Data Refuge

from Multimedia Library Collection:
Web Resources

Data Refuge. Homepage.

Data Refuge (website). https://www.datarefuge.org/.

Data Refuge launched November 2016 in Philadelphia to draw attention to how climate denial endangers federal environmental data. With the help of thousands of civic partners and volunteers, the project has rapidly spread to over fifty cities and towns across the country. Now, Data Refuge is building a storybank to document how data lives in the world—and how it connects people, places, and non-human species.

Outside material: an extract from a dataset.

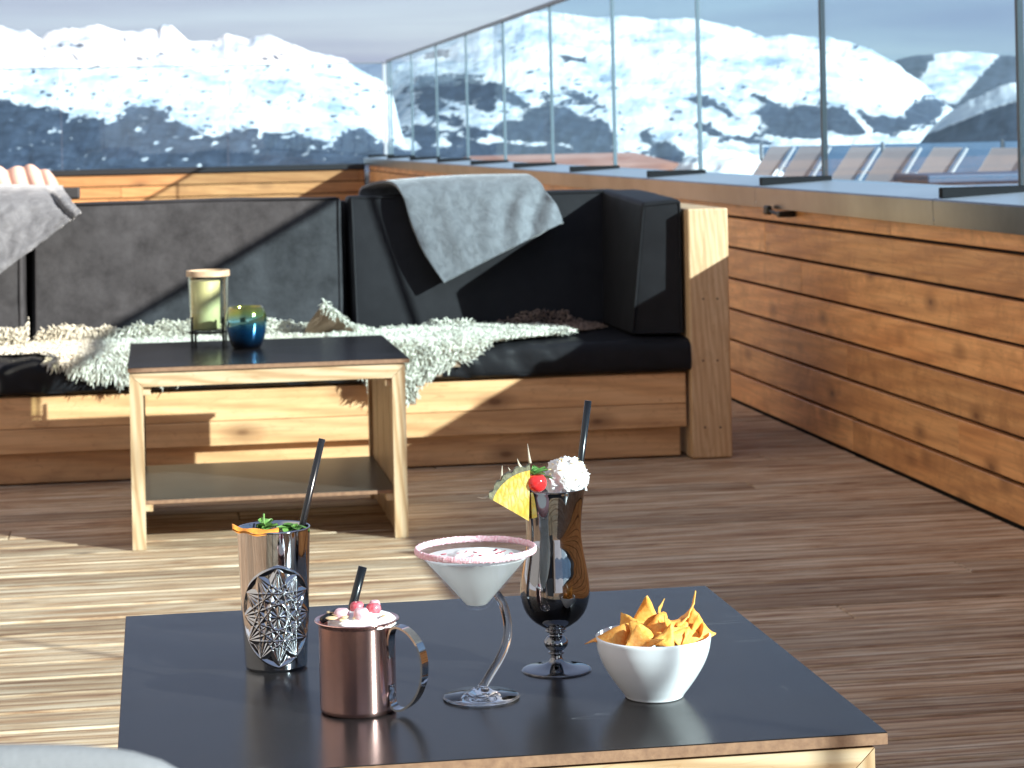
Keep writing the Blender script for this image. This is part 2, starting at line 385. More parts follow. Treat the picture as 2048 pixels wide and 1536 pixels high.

In 2016 and 2017, thousands of volunteers took part in over fifty Data Rescue events hosted by libraries and other civic organizations across the country. These efforts by scientists and archivists attracted the attention of major media outlets and generated open government and open data watchdogging initiatives vital to the health of democracy. Across sectors–from universities to government to journalists to public advocates—volunteer participants recognized the wicked problem that the long-term preservation of public data poses. Archivists teach that data, like records, exist in a life cycle from creation to access through to preservation or destruction. In other words, data must be cultivated to be useful. Like any living organism today, data reside in a complex ecosystem shaped by human and nonhuman forces. Creating and maintaining robust public data requires ongoing collaboration and conversations. By telling the stories of government data, we protect these public assets from neglect, dilution, or deletion—whether intentional or inadvertent. (Text from Data Refuge)

Data Refuge is dedicated to data preservation, and has hosts almost 400 datasets, mostly from the United States of America. It offers a toolkit which includes both storytelling and data rescue tools, as well as updates through Remediations, its blog. It is currently building a data storybank and awards ten microgrants of $2000 each for data stories which will be showcased in 2019.